Lordy, that use to piss me off most fiercely. I don’t want someone else’s words attributed to me.
When you join the site, you agree to Terms and Conditions that, among other things, grant a Creative Commons license to the community over your contributions, which gives them the right to make those edits.
The site is explicitly not trying to accommodate people who want to say things in a specific way because it's their way of saying it. The site is explicitly trying to accommodate people who want to collaborate to produce a polished, coherent work of reference. If that isn't you, unironically, that's what tech blogs are for.
People with the attitude you demonstrate here are consistently among the worst-behaved and hardest-to-deal-with participants on the meta site, because of a stubborn refusal to accept a core principle of the site.
(Yes, the reputation system was an unfathomably bad design choice in light of the site's goals. In retrospect I genuinely don't understand how it survived past 2011 or so with tweaks as minor as it got.)
My answer has my name on it. It's right there saying "kstrauser said these words". If I didn't say them, I don't want the site lying and saying that I did.

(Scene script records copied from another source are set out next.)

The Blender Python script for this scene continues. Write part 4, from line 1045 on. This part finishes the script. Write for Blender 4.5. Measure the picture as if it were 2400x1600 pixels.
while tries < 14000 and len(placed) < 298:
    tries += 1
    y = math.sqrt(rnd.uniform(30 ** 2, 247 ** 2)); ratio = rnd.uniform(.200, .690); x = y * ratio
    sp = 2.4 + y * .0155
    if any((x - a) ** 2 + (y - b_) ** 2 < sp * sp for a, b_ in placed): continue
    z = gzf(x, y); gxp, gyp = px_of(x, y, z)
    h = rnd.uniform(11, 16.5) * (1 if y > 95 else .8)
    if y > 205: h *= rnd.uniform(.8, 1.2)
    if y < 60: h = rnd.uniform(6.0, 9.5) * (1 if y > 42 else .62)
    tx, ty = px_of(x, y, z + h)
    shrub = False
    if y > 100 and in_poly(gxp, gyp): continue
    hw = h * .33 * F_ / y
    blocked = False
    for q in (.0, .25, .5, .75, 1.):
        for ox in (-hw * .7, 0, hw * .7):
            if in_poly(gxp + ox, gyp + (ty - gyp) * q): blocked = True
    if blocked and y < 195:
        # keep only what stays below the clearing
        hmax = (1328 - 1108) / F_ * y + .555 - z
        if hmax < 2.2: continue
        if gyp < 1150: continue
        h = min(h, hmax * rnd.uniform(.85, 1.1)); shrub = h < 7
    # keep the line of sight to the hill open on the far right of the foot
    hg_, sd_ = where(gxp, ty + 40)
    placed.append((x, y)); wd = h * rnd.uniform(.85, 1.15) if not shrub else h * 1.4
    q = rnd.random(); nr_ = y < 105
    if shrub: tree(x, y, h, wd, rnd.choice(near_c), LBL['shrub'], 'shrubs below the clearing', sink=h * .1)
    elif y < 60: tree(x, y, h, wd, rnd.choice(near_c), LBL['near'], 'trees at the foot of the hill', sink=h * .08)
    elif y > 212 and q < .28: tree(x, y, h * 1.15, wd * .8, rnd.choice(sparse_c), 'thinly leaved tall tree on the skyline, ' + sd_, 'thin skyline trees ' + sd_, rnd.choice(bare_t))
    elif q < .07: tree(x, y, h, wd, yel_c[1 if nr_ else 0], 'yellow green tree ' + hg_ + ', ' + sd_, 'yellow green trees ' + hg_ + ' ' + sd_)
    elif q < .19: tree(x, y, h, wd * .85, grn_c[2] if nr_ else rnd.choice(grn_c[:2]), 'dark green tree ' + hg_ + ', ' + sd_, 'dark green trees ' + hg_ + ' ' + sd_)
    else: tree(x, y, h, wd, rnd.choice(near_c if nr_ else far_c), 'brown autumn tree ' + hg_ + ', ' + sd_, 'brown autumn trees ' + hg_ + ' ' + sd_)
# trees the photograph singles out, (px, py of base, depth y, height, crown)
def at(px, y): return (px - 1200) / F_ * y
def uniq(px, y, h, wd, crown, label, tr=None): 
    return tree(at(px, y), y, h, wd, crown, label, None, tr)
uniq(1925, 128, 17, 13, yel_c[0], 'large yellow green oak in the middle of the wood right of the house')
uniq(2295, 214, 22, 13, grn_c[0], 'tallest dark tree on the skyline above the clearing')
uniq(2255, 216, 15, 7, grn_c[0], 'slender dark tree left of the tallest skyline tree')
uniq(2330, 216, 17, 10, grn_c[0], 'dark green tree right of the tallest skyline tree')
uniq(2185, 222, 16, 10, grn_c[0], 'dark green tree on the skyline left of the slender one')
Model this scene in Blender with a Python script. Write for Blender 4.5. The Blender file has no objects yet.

I don't mind if someone fixes an obvious typo, or updates a URL that had bitrotted. That's fine. They're what I obvious intended to say. But I've had people add extra sentences or paragraphs, and oh hell no.
That was never a core principle of the site, at least not when I joined it before you. If it'd been an expressed core principle that people could edit my words, attributed to me, so that my user account ends up saying things I never said, I never would have signed up and not many other people would have, either.